2. $f(t_{max}-\delta)=-f_{max}$. Now, $f_{max}=\sqrt{1+\alpha}$.
3. $f(t_{max}-\delta)=0$. This is an intermediate solution with $f_{max}=1$.

It is my impression that the second case provides an absolute maximum to $f$, which is $\sqrt{1+\alpha}$. The third case provides for the parameters $\alpha=\frac{3}{4}$ and $\delta=2$, $f_{eq}=\frac{1}{2}$ and $f_{max}=1$.

How close this absolute maximum is reached, depends, for given $\alpha$, mainly on the value of $\delta$. From below figure it can be seen that for larger $\delta$, the extreme value $f_{max}=\sqrt{1+\alpha}$ (dashed line) is reached more closely.

Answer 3

a couple of remarks:

1/ It is not obvious to me that you necessarily get $t$ such that $f'(t)=0$. It looks like this is the case in your numerical examples, but analytically, I'm not sure how you would prove this.

2/ If indeed you have oscillatory solutions, then I agree with you, you need to solve the equations above. But as you have a parameter $\delta$ that makes $f(t-\delta)$ anything in $[-f_{max},f_{max}]$, I would suggest to consider it as a parameter and solve the 3rd degree equation. You will have between 1 and 3 solutions, all dependent on $f(t-\delta) \in [-f_{max},f_{max}]$. (It is not pretty in wolfram alpha)
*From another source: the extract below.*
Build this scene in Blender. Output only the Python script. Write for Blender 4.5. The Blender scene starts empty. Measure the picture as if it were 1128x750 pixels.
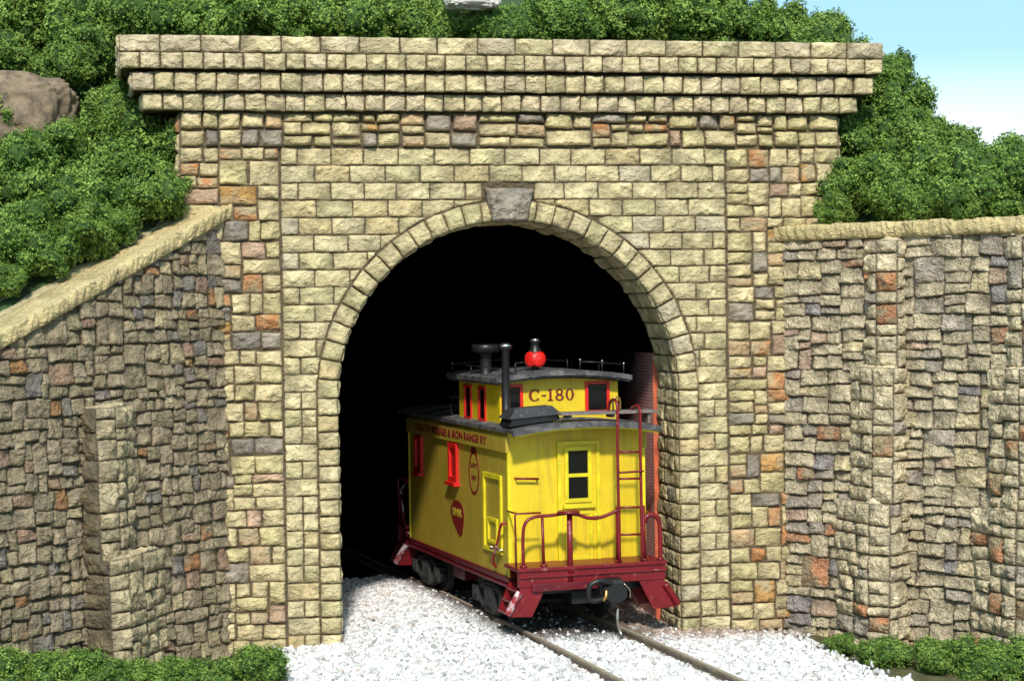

3/ Next step, you can optimize the solutions you found above with respect to $f(t-\delta)$, which will ensure you have found a global extremum.

4/ Last step, you need to make sure everything is coherent, and potentially looking at your solutions in 2/ vs your optimization in 3/.

There probably is a way to use the fact that the solution is periodic, and that the minimum and maximum satisfy the same equation, but I can't really articulate it. Hope this is helpful.